Empathy and Vulnerability

Empathy and Vulnerability

Empathy is playing an important role in our wellbeing theme of NOTICING, as we encourage Senior Boys and Girls to try to notice more what the people in their lives are feeling and how they may be showing it.  This in turn, leads to more opportunities to open ourselves up to be the kind of person someone confides in when they are feeling low… after all, sometimes all you need is for someone to ask if you are ok.  This invites the person to talk – and our job then becomes simply to listen.

And listening is such a crucial part of an empathic conversation.

I shared this video recently on The Wellbeing Hive social media, because it is such an insightful way to look at the differences between sympathy and empathy, and how powerful giving and receiving empathy can be in hard times.  It is based on some of the work of vulnerability expert Brene Brown and you can take a look at it here…

Here, we have a little fox feeling low, and a bear showing us the empathic response, being there for the fox and accepting and trying to understand her feelings. And then there’s a goat. The goat doesn’t exactly look uncomfortable – but his actions show he is uncertain with how to act and unwilling to take on board the fox’s feelings (which is exactly what empathy is – being able to step inside the shoes of another).

The goat does a number of things wrong here that we all might do.  Firstly, he tries to distract the fox and change the subject – by offering her a sandwich.  The audience laugh at this point because it seems so unbelievably inappropriate!  But how often do we do this?  Encourage people to move away from their concerns in order to make us feel more comfortable, so we don’t have to find that place within us that understands what they are feeling.  This is what the bear does so well.

The goat also tries to do this by pointing out what the fox DOES have – she does have a marriage, and fertility and another child who IS successful.  And while gratitude is often a beautiful thing and a key part to happiness, the fox’s feelings are totally denied and minimized here.  The goat doesn’t want to hear them – and is almost shaming her for her feelings on separate and sometimes unrelated issues.  We should never shame others for their feelings – especially if we don’t take the time to step into their shoes.

There is another thing NOT in this video that we also often do, that stops us (intentionally or unintentionally) from simply sitting with another person and acknowledging their feelings.  That is COMPARISON.  Its quick and easy to compare one person’s issue to another’s, but in doing so, we fail to listen to and acknowledge either party.  If one person states they are feeling overwhelmed by parenting, it is NOT empathetic to ask them to imagine if they had five children instead of three.  Nor is it kind to hear a friend express exhaustion from a heavy workload and ask them to imagine if they worked in a bigger organization.

Every time we make these comparisons, we negate the feelings presented to us, in much the same way as the goat.  Because here are some truths about that friend:

  • Their feelings are valid – and should be acknowledged
  • You don’t know the entirety of their situation
  • All they probably want is to feel “seen” in the conversation.

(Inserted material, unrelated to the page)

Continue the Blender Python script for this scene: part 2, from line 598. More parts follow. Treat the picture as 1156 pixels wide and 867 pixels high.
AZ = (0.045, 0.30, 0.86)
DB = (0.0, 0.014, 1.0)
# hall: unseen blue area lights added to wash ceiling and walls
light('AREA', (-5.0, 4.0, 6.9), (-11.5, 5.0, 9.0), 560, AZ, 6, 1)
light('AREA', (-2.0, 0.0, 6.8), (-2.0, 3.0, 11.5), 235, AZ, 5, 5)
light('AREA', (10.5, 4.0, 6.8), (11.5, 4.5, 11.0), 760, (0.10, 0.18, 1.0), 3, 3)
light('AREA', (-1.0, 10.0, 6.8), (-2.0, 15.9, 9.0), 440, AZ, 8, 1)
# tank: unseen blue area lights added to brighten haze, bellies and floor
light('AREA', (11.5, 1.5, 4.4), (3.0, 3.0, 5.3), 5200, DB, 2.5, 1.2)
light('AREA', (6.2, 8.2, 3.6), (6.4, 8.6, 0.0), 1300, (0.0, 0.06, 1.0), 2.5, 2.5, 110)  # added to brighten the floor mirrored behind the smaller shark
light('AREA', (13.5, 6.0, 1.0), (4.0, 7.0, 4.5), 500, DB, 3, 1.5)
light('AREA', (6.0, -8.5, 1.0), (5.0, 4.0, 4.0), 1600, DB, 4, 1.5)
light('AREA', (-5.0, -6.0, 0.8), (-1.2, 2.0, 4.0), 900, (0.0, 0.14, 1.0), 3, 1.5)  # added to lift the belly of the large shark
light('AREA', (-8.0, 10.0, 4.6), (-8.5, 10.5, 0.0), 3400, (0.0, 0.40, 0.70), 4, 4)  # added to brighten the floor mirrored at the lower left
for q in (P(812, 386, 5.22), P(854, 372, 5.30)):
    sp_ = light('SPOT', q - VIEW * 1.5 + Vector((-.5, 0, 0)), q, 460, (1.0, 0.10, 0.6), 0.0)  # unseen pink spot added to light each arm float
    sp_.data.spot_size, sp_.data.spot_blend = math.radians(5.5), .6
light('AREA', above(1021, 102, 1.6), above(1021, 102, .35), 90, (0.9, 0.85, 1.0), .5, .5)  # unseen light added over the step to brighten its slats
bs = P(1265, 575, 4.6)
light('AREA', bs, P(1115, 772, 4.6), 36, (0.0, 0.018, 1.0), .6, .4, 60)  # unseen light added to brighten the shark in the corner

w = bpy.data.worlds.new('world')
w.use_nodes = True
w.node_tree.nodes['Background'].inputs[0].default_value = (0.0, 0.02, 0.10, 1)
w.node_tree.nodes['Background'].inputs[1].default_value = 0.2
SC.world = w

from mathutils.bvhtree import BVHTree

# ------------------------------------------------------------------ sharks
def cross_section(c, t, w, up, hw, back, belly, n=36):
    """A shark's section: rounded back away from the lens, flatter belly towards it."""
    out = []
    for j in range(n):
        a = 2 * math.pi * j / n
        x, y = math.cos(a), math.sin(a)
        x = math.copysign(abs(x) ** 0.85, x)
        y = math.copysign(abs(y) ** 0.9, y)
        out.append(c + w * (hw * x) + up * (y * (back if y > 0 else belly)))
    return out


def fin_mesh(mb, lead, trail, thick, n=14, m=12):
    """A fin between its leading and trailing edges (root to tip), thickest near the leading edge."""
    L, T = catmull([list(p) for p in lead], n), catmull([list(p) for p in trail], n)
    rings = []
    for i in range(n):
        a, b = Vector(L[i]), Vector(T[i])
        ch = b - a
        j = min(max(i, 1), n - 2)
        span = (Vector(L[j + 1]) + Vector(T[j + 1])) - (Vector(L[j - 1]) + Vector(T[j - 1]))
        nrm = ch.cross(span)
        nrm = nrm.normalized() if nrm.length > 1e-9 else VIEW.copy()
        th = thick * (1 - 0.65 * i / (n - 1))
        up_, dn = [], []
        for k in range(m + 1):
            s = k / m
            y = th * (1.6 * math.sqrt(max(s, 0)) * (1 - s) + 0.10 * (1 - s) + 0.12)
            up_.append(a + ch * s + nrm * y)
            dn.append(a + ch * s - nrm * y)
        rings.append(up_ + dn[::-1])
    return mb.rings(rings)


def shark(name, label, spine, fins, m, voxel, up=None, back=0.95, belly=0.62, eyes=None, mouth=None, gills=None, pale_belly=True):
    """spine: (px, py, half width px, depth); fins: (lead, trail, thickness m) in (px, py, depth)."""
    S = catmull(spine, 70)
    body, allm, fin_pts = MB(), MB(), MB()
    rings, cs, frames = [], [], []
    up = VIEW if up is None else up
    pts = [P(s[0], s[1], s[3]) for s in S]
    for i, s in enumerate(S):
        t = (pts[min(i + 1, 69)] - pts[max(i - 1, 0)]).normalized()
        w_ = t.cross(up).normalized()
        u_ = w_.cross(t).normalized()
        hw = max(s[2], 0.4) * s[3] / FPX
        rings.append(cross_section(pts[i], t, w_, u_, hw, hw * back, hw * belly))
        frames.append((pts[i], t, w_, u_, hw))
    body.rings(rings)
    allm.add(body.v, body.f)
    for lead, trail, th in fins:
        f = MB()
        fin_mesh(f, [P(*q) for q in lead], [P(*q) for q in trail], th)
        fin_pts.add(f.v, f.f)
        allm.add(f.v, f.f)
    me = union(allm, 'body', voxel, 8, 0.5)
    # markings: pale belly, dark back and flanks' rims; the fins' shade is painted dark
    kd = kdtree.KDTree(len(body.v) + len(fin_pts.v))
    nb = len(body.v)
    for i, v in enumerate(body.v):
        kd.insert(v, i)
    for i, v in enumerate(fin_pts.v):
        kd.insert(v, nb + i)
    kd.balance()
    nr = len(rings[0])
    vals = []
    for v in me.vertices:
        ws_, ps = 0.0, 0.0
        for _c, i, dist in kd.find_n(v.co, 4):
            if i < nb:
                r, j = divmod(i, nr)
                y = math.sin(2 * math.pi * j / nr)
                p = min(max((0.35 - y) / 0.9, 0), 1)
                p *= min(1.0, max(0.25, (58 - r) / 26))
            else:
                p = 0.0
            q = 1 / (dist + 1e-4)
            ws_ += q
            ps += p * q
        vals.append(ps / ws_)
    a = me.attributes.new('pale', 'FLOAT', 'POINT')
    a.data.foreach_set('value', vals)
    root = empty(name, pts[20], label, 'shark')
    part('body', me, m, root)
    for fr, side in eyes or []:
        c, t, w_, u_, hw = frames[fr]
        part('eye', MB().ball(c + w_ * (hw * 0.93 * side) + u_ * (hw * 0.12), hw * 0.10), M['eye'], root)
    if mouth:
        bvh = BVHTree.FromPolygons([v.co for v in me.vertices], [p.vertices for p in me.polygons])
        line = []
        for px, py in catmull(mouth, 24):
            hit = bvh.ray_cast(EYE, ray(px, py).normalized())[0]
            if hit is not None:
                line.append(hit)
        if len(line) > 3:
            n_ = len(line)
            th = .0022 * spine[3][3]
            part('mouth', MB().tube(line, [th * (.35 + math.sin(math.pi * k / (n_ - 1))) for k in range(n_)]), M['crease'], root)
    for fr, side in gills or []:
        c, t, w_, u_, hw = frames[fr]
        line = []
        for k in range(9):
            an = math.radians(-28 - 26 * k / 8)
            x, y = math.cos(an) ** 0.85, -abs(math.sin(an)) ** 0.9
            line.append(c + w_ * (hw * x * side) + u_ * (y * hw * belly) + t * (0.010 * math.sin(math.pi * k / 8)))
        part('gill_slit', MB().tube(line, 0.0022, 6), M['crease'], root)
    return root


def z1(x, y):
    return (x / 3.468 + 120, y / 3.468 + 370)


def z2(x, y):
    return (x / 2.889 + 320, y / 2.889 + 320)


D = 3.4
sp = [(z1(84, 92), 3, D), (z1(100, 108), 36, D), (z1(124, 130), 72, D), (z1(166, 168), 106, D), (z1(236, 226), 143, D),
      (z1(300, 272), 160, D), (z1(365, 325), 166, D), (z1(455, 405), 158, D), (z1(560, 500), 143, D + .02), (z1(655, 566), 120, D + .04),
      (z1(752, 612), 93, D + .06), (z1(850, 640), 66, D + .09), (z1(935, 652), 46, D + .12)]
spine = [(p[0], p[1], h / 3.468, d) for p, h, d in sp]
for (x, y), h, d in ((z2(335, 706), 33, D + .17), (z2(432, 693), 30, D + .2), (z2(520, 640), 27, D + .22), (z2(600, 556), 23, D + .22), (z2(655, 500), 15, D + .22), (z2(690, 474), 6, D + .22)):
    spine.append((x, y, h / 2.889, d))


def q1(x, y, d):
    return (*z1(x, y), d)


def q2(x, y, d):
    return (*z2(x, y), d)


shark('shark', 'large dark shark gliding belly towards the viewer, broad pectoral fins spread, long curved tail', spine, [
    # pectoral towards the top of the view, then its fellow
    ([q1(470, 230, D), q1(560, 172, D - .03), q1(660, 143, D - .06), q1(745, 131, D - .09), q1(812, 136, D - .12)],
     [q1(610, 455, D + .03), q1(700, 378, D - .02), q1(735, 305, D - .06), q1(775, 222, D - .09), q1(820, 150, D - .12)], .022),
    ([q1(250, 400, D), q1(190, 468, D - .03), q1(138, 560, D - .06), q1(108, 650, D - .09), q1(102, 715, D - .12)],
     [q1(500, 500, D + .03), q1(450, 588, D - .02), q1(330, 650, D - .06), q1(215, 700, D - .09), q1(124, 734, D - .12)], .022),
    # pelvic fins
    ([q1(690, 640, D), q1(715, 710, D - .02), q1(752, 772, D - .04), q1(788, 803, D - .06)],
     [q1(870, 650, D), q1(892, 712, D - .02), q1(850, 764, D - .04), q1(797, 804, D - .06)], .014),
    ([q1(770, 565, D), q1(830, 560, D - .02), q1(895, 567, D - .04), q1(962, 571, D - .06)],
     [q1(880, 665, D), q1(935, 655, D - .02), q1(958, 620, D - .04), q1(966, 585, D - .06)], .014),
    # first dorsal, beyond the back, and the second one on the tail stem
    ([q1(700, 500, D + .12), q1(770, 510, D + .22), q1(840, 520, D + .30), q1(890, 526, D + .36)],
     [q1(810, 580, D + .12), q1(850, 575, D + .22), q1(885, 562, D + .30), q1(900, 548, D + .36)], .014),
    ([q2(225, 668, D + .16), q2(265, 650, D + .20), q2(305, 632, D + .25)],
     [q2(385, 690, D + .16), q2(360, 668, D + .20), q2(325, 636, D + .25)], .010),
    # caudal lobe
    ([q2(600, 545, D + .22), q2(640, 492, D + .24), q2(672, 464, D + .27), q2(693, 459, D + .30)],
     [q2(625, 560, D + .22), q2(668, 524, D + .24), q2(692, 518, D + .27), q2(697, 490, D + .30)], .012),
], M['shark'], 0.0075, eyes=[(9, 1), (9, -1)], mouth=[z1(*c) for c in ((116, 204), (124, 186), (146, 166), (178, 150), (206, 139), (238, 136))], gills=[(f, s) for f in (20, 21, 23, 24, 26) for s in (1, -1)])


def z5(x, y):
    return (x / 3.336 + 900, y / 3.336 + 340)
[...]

Instead, you have taken the conversation to someone else instead.

Brene Brown reminds us here that no answer we give can fix the problem – but instead we can focus on connection.  I have been keeping this in mind in my work with students and parents, and in my home life with friends and family.  Feeling connected is the greatest gift we can give to the person who confides in us. Brown’s closing moment suggests simply thanking the person for sharing with you… and here are some other suggestions of things you can say to validate and be there for the person in front of you:

  • That’s so tough. I can’t imagine.
  • That sounds so hard. I am here if you want to talk about it.
  • I know what it’s like to feel frustrated/hurt/rejected/like a failure. Why don’t we keep talking?

If we really want to share the moment with the person, we have to be vulnerable.  We have to be prepared to take their feelings on board.  That is what empathy is.  The true kindness is in carrying the load with them for just a few minutes.